Zulip Chat Archive

Stream: general

Topic: sorting algorithms in lean


Adam Kurkiewicz (Mar 30 2018 at 12:50):

Hi guys,

A colleague at work (I'm working part-time in a tech company, Skyscanner) asked about dependent types & formal methods. After a bit of a chat he wanted to see an example implementation of some real-world algorithm with correctness guarantees, something like a selection sort would be great, but I would take anything "real enough but not too hard", e.g. binary search.

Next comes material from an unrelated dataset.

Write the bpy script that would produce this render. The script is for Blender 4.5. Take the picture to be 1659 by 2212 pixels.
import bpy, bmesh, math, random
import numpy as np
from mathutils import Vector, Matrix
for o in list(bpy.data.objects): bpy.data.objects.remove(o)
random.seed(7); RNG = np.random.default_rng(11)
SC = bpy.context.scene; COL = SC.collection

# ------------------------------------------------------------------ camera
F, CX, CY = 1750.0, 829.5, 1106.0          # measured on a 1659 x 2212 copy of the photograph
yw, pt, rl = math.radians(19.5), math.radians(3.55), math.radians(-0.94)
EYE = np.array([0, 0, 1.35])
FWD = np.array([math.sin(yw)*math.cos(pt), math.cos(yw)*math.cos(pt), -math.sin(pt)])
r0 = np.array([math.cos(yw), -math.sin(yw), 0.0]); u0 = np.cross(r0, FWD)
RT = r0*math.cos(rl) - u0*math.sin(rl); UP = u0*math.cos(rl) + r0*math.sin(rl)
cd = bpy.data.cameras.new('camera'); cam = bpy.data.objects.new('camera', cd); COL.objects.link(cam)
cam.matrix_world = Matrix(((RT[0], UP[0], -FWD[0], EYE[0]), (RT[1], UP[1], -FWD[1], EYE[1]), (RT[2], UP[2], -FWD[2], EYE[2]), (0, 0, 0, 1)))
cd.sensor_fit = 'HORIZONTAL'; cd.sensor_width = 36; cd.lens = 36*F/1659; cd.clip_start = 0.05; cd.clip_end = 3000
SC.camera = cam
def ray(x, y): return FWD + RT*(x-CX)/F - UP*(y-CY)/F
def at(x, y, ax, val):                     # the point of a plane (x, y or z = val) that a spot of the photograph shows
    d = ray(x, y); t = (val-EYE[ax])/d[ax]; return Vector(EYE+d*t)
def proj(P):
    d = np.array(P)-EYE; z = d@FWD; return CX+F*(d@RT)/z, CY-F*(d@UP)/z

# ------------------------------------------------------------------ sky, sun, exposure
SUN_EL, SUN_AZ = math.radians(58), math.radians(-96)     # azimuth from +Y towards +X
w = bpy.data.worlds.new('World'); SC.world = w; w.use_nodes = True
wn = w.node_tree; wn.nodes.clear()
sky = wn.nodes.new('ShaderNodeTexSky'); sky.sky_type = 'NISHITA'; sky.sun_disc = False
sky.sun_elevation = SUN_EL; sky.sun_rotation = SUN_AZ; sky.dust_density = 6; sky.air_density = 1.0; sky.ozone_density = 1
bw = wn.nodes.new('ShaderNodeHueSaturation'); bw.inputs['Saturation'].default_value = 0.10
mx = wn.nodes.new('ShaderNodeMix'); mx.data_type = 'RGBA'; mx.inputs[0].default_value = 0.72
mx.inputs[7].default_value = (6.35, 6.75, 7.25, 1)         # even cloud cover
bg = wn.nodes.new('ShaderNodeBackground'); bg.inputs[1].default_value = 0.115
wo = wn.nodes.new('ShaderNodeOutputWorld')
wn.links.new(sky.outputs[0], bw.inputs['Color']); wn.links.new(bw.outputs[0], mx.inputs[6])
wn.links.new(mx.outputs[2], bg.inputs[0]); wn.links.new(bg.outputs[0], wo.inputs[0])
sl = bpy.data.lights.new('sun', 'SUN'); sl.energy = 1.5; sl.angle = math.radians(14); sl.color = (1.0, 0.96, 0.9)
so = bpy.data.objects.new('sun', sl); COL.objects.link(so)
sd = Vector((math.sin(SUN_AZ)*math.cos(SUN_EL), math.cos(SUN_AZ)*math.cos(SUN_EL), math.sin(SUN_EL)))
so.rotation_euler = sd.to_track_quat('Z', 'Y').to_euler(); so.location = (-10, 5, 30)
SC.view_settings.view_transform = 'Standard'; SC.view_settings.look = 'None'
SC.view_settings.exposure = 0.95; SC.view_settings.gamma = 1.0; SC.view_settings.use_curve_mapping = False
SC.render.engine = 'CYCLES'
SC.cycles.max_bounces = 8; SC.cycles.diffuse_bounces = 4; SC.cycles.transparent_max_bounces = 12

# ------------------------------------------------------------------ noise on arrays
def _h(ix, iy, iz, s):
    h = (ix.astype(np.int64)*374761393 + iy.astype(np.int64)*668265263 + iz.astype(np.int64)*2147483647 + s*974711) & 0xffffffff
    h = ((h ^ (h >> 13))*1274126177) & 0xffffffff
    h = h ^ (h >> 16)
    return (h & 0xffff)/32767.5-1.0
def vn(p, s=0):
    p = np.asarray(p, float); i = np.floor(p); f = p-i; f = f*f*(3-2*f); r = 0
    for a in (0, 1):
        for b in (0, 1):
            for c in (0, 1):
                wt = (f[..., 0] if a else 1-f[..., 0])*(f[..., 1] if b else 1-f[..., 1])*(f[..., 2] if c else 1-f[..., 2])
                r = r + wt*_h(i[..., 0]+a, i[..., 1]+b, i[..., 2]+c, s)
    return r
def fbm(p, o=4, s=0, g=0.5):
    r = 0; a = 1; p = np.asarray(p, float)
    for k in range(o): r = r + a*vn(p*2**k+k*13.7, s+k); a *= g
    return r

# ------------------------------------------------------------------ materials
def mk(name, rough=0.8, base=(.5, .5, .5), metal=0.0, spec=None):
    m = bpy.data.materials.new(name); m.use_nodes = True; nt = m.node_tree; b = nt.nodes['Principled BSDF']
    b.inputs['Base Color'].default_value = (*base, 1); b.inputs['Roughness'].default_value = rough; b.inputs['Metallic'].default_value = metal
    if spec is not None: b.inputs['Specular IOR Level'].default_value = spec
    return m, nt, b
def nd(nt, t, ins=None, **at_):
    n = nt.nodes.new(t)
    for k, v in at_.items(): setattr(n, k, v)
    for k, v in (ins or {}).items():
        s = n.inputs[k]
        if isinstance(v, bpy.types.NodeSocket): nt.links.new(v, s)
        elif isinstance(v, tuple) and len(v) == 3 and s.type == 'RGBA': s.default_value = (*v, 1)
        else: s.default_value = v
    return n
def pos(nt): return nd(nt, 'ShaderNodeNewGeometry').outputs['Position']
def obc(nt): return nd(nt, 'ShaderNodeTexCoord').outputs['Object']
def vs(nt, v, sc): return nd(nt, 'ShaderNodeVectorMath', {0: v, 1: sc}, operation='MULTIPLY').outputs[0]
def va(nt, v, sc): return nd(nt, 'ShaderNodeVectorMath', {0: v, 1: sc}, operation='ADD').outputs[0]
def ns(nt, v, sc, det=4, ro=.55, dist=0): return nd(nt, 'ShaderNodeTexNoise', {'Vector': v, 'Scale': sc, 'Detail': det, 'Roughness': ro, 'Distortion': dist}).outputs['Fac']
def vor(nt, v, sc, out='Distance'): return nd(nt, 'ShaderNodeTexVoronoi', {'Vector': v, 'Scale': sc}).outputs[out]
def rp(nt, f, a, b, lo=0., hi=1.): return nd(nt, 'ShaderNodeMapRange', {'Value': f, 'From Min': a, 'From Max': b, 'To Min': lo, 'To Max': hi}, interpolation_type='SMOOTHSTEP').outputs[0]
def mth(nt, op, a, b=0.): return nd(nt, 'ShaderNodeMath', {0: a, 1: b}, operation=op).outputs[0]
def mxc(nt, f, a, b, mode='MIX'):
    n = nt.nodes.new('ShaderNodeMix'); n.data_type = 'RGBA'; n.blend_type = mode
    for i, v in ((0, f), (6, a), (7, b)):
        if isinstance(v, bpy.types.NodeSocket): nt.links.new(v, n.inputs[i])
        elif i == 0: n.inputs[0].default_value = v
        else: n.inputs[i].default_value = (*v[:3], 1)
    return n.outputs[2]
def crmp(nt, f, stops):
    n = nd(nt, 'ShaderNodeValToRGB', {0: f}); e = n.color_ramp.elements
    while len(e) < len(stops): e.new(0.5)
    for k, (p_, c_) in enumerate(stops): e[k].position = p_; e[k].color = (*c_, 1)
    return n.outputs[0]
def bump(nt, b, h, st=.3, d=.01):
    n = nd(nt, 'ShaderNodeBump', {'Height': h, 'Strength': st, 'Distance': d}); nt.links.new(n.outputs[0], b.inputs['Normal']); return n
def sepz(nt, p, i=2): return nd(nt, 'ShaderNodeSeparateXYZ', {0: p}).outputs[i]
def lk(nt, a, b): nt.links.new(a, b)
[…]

I've had a look at "programming in lean", but that's all I got:

This chapter will have to assume some familiarity with Lean as a proof assistant. Give some natural examples, for example, proving properties of functions of lists, sorting routines, properties of the extended gcd. Discuss two styles: separating functions and properties, and combining them, using subtypes.

Johannes Hölzl (Mar 30 2018 at 13:00):

There are the sort functions in mathlib: https://github.com/leanprover/mathlib/blob/master/data/list/sort.lean
Is this what you are looking for?

Adam Kurkiewicz (Mar 30 2018 at 13:31):

Thanks, this looks useful. It's perhaps a little bit too general (for the purpose of exposition I'd probably want to restrict myself to lists of nats and natural order of nats), and some of the methods are a little bit advanced (tactics, etc.), so I might want to change things a little bit.

There's one thing I seem to be missing, this doesn't show that the sorted list contains the same elements? Or does it?:

theorem sorted_insertion_sort : ∀ l, sorted r (insertion_sort l)
| [] := sorted_nil
| (a :: l) := sorted_ordered_insert totr transr a _ (sorted_insertion_sort l)

Adam Kurkiewicz (Mar 30 2018 at 13:36):

Also, could we not have this directly in the type signature of insertion_sort? Something like
"insertion sort is a function which takes a list and returns another list, which is both sorted and has the same elements as the original list"

l : list -> q : list \and sorted q \and same_elements_list l q

Put it this way, as a programmer I'd probably never care about these proofs, but maybe it would be nice to see them in the type signature?

Adam Kurkiewicz (Mar 30 2018 at 13:41):

Or maybe put it differently: let's say that I'd like to encode all the intended behaviour in the type signature and let a code monkey code the whole thing up, but for me to still have a guarantee that the monkey could never screw anything up (correctness-wise).

Andrew Ashworth (Mar 30 2018 at 15:07):

I don't follow, why would you want that in the type signature of insertion sort when you could prove those properties in separate lemmas. If you put it in the type signature it makes using insertion_sort cumbersome

Andrew Ashworth (Mar 30 2018 at 15:08):

as in if it was in the type signature whenever i call insertion_sort i have to remember it returns a tuple, and i only care about the first element (i.e. the sorted list it returns, if it had the type signature you propose)

Mario Carneiro (Mar 30 2018 at 16:40):

There is a second lemma that I think you missed: perm_insertion_sort says that the resulting list is a permutation of the original, meaning it has the same elements in the same multiplicity.

Ching-Tsun Chou (Mar 30 2018 at 16:52):

The whole volume 3 of Software Foundations is now devoted to such things: https://softwarefoundations.cis.upenn.edu/vfa-current/toc.html

Mario Carneiro (Mar 30 2018 at 16:52):

As Andrew says, it is possible to encode the proofs in the type. Here are some reasons this is less good:

  • You have to prove the facts at the same time as constructing the function. Sometimes this is easy, sometimes you need a different kind of recursion for the proof.
  • The set of properties your definition satisfies is open ended. Unlike other programming languages, the facts of a program are not limited to the things listed in the type.
  • When writing a program for execution the primary focus is on clarity and speed or algorithmic complexity. Having proofs mixed up with that makes the program logic harder to follow, since you have to know the compiler well enough to know what to ignore and what is optimized away.

Adam Kurkiewicz (Mar 30 2018 at 17:35):

Fair enough guys, I find Mario's and Andrew's points entirely convincing, and of course I missed the lemma! I'll most likely still try to write a less generic implementation of one of those sorting algorithms. Good practice and hopefully something I'll be able to explain to my colleague.

Mario Carneiro (Mar 30 2018 at 17:52):

Another possibility for simpler verified programs is the functions in list.basic. There are lots of interesting examples of simple list functions and proofs that they have the expected properties. For example, list.filter has a two-line definition, and its proof of correctness is list.mem_filter (among others; that doesn't uniquely define the function).